The commission challenges the implementers of this recommendation to think of new, creative ways for members of the university to encounter the history represented by the physical campus. The mechanisms for creating this History Walk should be engaging and accessible. The commission offers the following ideas for possible elements of the History Walk with the qualification that this list is by no means exhaustive.

  1. Expanding the recognition of people of color and underrepresented groups through historical plaques and markers.
  2. Offering accessible information that provides crucial context for elements of the physical campus that reflect controversial persons or events.
  3. Commission a mural to be featured on a prominent part of campus that reflects W&L's history, paying particular attention to the history of people of color and underrepresented groups on campus. Art History Professor Andrea Lepage has recommended commissioning Judy Baca as the artist for such a mural. Judy Baca is a Chicana artist who specializes in creating-large scale murals that tell untold stories.
  4. Designing a smartphone application that allows people to access the history represented by the physical campus. This app could use GPS location services and include a virtual map of W&L. As people move through campus, they could access information via the app that offers more narrative surrounding the buildings or historical markers that they encounter. Images, text, videos and photographs would be available via web based app.
  5. For example, when someone stands in front of Robinson Hall, they could open their app, click on Robinson Hall on their virtual map, and be presented with a short video that explains the Robinson bequest and the contributions of enslaved persons to the university.
  6. Revise the online virtual tour to be more reflective of the university's history.
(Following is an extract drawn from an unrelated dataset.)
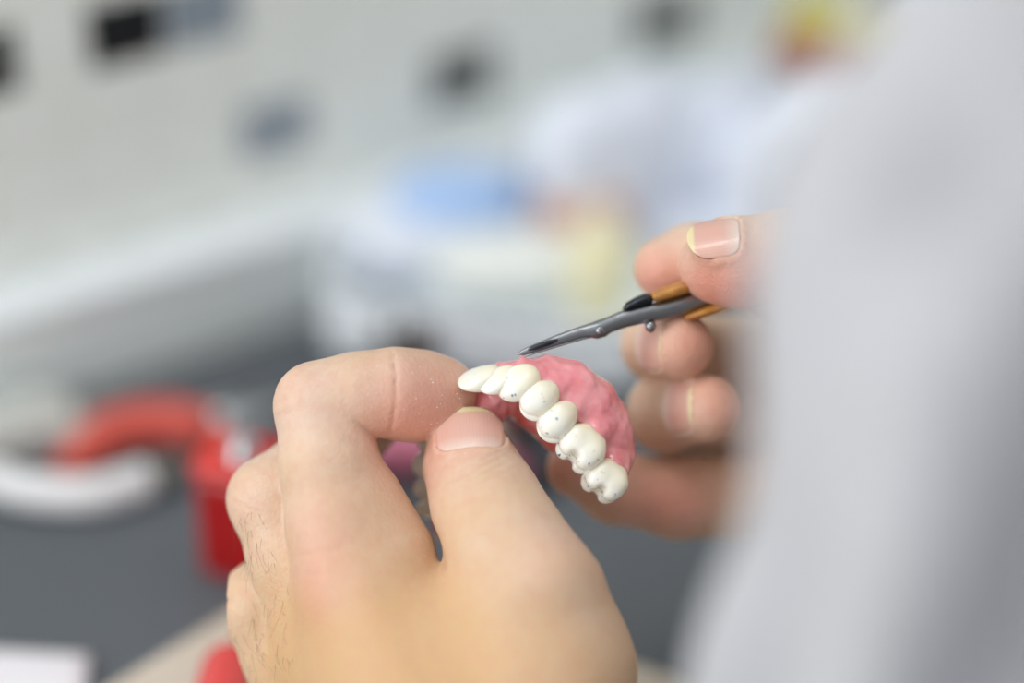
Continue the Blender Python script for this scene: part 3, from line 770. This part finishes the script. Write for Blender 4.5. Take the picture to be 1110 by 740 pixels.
# pliers with red sleeves
PL = empty('pliers', on(150, 480), 'pliers with curved red handles lying on the mat beside the red case', 'pliers')
def zt(px, py, h): q = bench(px, py, .003 + h); return q
A = spline([zt(66, 506, .007), zt(95, 488, .007), zt(120, 468, .008), (zt(155, 458, .009)), zt(195, 458, .009), zt(232, 468, .008)], 30)
gv, gf = tube_vf(A, np.interp(np.linspace(0, 1, 30), [0, .06, .3, .9, 1], [.003, .0045, .0065, .0062, .004]), 18); mesh_obj('handle', gv, gf, redp_m, PL)
A = spline([zt(28, 470, .005), zt(70, 462, .005), zt(120, 448, .005), zt(180, 444, .005), zt(240, 458, .006)], 30)
gv, gf = tube_vf(A, .0024, 12); mesh_obj('handle', gv, gf, metal_m, PL)
gv, gf = lathe_vf(zt(243, 468, .001), [(.0075, 0), (.0085, .001), (.0085, .006), (.005, .0075), (.004, .009), (.001, .009)], 28); mesh_obj('pivot', gv, gf, metal_m, PL)
A = spline([zt(245, 464, .005), zt(275, 448, .006), zt(310, 440, .006)], 12)
gv, gf = tube_vf(A, np.linspace(.006, .002, 12), 12, flat=.6); mesh_obj('jaw', gv, gf, metal_m, PL)
# white curved tube with a metal tip
TB = empty('white_tube', on(90, 560), 'curved white plastic tube with a metal ring at its end', 'tube')
A = spline([zt(-120, 470, .006), zt(-60, 500, .006), zt(0, 522, .006), zt(50, 533, .006), zt(105, 534, .006), zt(160, 518, .006)], 40)
gv, gf = tube_vf(A, .0052, 18); mesh_obj('hose', gv, gf, white_pl, TB)
A = spline([zt(158, 519, .006), zt(178, 511, .006), zt(196, 503, .006)], 8)
gv, gf = tube_vf(A, [.0044, .0048, .0046, .0040, .0040, .0042, .0036, .002], 18); mesh_obj('metal_end', gv, gf, mat('dull_metal', (140, 138, 130), rough=.4, metal=.8), TB)
# white block at the far left
q = on(28, 500)
BL = empty('plaster_block', (q[0], q[1], MT), 'pale plaster block at the left edge behind the white tube', 'block')
rounded_box('base', (q[0] - .004, q[1] + .01, MT + .005), (.034, .020, .010), math.radians(25), mat('pale_plaster', (208, 208, 202), rough=.8), BL, .003)
rounded_box('cap', (q[0] - .004, q[1] + .01, MT + .0115), (.022, .013, .004), math.radians(25), mat('pale_plaster_top', (196, 198, 192), rough=.8), BL, .002)
q = on(108, 492)
gv, gf = lathe_vf((q[0], q[1] + .005, MT), [(.009, 0), (.010, .001), (.0085, .006), (.005, .008), (.0035, .0082)], 26)
o = mesh_obj('wax_disc', gv, gf, mat('pale_wax', (196, 186, 172), rough=.5)); tag(o, 'small pale wax disc under the red plier handle', 'disc')

# red rounded handle lying on the board
q = bench(262, 752, .012)
RH_ = empty('red_tool', (q[0], q[1], BENCH + .008), 'shiny red tool lying on the beige board below the left hand', 'tool')
A = spline([bench(258, 714, .0169), bench(250, 743, .0169), bench(244, 798, .0169), bench(240, 858, .0169)], 22)
gv, gf = tube_vf(A, np.interp(np.linspace(0, 1, 22), [0, .05, .15, .6, 1], [.002, .0055, .008, .0088, .008]), 20); mesh_obj('grip', gv, gf, mat('bright_red_plastic', (226, 66, 62), rough=.22, coat=.6), RH_)
A = np.array([bench(256, 722, .019), bench(268, 706, .016)])
gv, gf = tube_vf(A, [.002, .0015], 12); mesh_obj('shank', gv, gf, metal_m, RH_)

# second pink denture lying on the mat, seen through the gap between finger and thumb
q = on(450, 545)
D2 = empty('denture', (q[0], q[1], MT), 'blurred pink denture lying on the mat behind the left thumb', 'denture')
ang = np.linspace(-1.25, 1.25, 15)
arc = np.array([[q[0] + .002 + .024 * math.sin(a), q[1] + .022 * math.cos(a) - .002, MT + .0075] for a in ang])
def f_d2(p):
    d = None
    for a, b in zip(arc[:-1], arc[1:]):
        x = cone(p, a, b, .0062, .0062); d = x if d is None else smin(d, x, .003)
    d = smin(d, cone(p, arc[3] * .7 + arc[11] * .3, arc[11] * .7 + arc[3] * .3, .004, .004), .012)
    return smax(d, MT + .0002 - p[:, 2], .001) - .0003 * sines(p, 700, 4)
v_, f_ = surf(f_d2, arc.min(0) - .012, arc.max(0) + .012, .0014)
mesh_obj('gum_base', v_, f_, mat('rose_acrylic', (206, 120, 146), rough=.3, coat=.3), D2)
for i in range(1, 14):
    gv, gf = lathe_vf(arc[i] + [0, 0, .003], [(.0025, 0), (.0034, .003), (.0032, .006), (.0016, .0085)], 12); mesh_obj('tooth', gv, gf, TOOTH, D2)
# dark tool rest behind the denture
q = on(560, 520)
DR = empty('tool_rest', (q[0], q[1], MT), 'small dark rubber tool rest on the mat behind the held denture', 'tool rest')
dk = mat('black_rubber', (42, 42, 46), rough=.6); 
gv, gf = lathe_vf((q[0], q[1], MT), [(.012, 0), (.012, .003), (.006, .006), (.005, .016), (.008, .019), (.006, .022)], 24); mesh_obj('stem', gv, gf, dk, DR)
gv, gf = lathe_vf((q[0], q[1], MT + .022), [(.004, 0), (.0045, .002), (.003, .005), (.001, .006)], 18); mesh_obj('knob', gv, gf, mat('rust_red_plastic', (150, 60, 56), rough=.5), DR)

# ---- far side of the bench
# dark bottle-like burner
q = on(440, 426)
BN = empty('spirit_burner', (q[0], q[1], MT), 'small brown glass burner with a metal collar behind the index finger', 'burner')
gv, gf = lathe_vf((q[0], q[1], MT), [(.0070, 0), (.0078, .0015), (.0078, .019), (.006, .0225), (.0042, .023)], 28); mesh_obj('bottle', gv, gf, mat('brown_glass', (44, 32, 24), rough=.25, coat=.5), BN)
gv, gf = lathe_vf((q[0], q[1], MT + .0228), [(.0048, 0), (.0052, .001), (.0052, .004), (.003, .0048), (.0022, .0075), (.0012, .0078)], 24); mesh_obj('collar', gv, gf, metal_m, BN)
# the big pale tray
def f_box_round(c, s, rz, r):
    co, si = math.cos(rz), math.sin(rz)
    def f(p):
        q = p - c; x = q[:, 0] * co + q[:, 1] * si; y = -q[:, 0] * si + q[:, 1] * co
        a = np.stack([np.abs(x) - s[0] / 2 + r, np.abs(y) - s[1] / 2 + r, np.abs(q[:, 2]) - s[2] / 2 + r], 1)
        return np.linalg.norm(np.maximum(a, 0), axis=1) + np.minimum(a.max(1), 0) - r
    return f
def implicit(name, f, lo, hi, h, m, parent=None, label=None, cat=None, group=None, newton=2):
    v, ff = surf(f, lo, hi, h, newton); o = mesh_obj(name, v, ff, m, parent)
    return tag(o, label, cat, group) if label else o
q = on(520, 388); tc_ = np.array([q[0] + .0055, q[1] + .0015, MT + .0142])
fo = f_box_round(tc_, (.100, .046, .026), math.radians(-12), .011)
fi = f_box_round(tc_ + [0, 0, .006], (.091, .037, .026), math.radians(-12), .009)
TR = empty('plastic_tray', (tc_[0], tc_[1], MT), 'wide pale grey plastic tray full of bags and cloths behind the hands', 'tray')
tray_m = mat('pale_grey_plastic', (228, 234, 238), rough=.4)
implicit('shell', lambda p: smax(fo(p), -fi(p), .002), tc_ - [.075, .06, .016], tc_ + [.075, .06, .018], .0022, tray_m, TR)
rim = []
for k in range(49):
    a = k / 48 * 2 * math.pi; co, si = math.cos(a), math.sin(a); e = 4
    r = (abs(co / .050) ** e + abs(si / .023) ** e) ** (-1 / e); x, y = r * co, r * si; rz = math.radians(-12)
    rim.append([tc_[0] + x * math.cos(rz) - y * math.sin(rz), tc_[1] + x * math.sin(rz) + y * math.cos(rz), tc_[2] + .0125])
gv, gf = tube_vf(np.array(rim), .0022, 8, cap=False); mesh_obj('rim', gv, gf, mat('white_rim', (222, 226, 230), rough=.4), TR)

def crumple(name, c, size, m, label, cat, seed, group=None, amp=.18, rz=0, h=.003):
    c = np.asarray(c, float); s = np.asarray(size, float) / 2; co, si = math.cos(rz), math.sin(rz)
    def f(p):
        q = p - c; x = q[:, 0] * co + q[:, 1] * si; y = -q[:, 0] * si + q[:, 1] * co
        g = np.sqrt((x / s[0]) ** 2 + (y / s[1]) ** 2 + (np.abs(q[:, 2]) / s[2]) ** 2.4) - 1
        nz = amp * (1 - np.abs(sines(p, 110, seed))) + amp * .5 * (1 - np.abs(sines(p, 260, seed + 1)))
        return (g - nz) * s.min() * .6
    e = max(s) * 1.5
    return implicit(name, lambda p: np.maximum(f(p), (c[2] - s[2]) - p[:, 2]), c - e, c + e, h, m, None, label, cat, group)
bag_m = mat('white_film', (232, 237, 248), rough=.45, coat=.2); bag2 = mat('greyed_film', (224, 230, 242), rough=.45, coat=.2)
blue_m = mat('pale_blue_cloth', (172, 200, 240), rough=.8); blue2 = mat('sky_blue_cloth', (148, 190, 238), rough=.8)
# things in and behind the tray, each with its own place
def at(px, py, d): return c2w(np.array([(px - 555) / FPX * d, (py - 370) / FPX * d, d]))
q = bench(497, 222, .030); crumple('folded_cloth', q, (.040, .030, .022), blue_m, 'pale blue crumpled cloth lying in the grey tray', 'cloth', 1, amp=.1)
q = bench(432, 262, .024); crumple('paper_tissue', q, (.040, .026, .018), bag_m, 'white crumpled tissue at the tray corner nearest the wall', 'tissue', 3, amp=.12)
q = bench(560, 285, .022); crumple('paper_tissue', q, (.050, .028, .018), mat('off_white_tissue', (236, 238, 232), rough=.8), 'off-white crumpled tissue at the front of the tray', 'tissue', 5, amp=.1)
q = bench(632, 230, .030)
WX = empty('wax_block', (q[0], q[1], q[2] - .005), 'reddish brown wax block resting on the tissues in the tray', 'wax block')
rounded_box('block', (q[0], q[1], q[2]), (.028, .014, .010), math.radians(-6), mat('brown_wax', (206, 156, 132), rough=.5), WX, .002)
rounded_box('wrapper', (q[0] + .002, q[1], q[2] + .0002), (.010, .0145, .0106), math.radians(-6), mat('peach_paper', (222, 190, 172), rough=.7), WX, .002)
q = bench(650, 345, .006)
YB = empty('yellow_tube', q, 'pale yellow squeeze tube standing in the tray above the knife', 'tube')
gv, gf = lathe_vf(q, [(.0100, 0), (.0108, .001), (.0108, .026), (.0085, .030), (.0040, .031)], 28); mesh_obj('body', gv, gf, mat('pale_yellow_plastic', (238, 230, 190), rough=.5), YB)
gv, gf = lathe_vf(q + [0, 0, .0305], [(.0040, 0), (.0042, .001), (.0038, .006), (.0020, .0065)], 20); mesh_obj('cap', gv, gf, mat('cream_cap', (240, 234, 206), rough=.5), YB)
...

The current virtual tour could be updated to represent a more complete history of the physical campus. Essentially, the virtual tour could be the web version of the app recommended in item 4.
  7. Train students of history to conduct guided tours through the physical campus that allow for individuals to engage with its history. All W&L students could be required to take this tour. This would be a separate entity from the university admissions tour, but could be offered as a supplemental tour for prospective students who request it.
  8. Include interactive video screens throughout campus that allow people to watch short clips or read more information about the elements of the physical campus.
  9. The history walk would include different modules that would allow the individual to explore various time frames and different themes. These modules would provide a full accounting of the university's involvement with slavery and recognize the contribution of enslaved humans on an equal footing with the contributions of our financial supporters.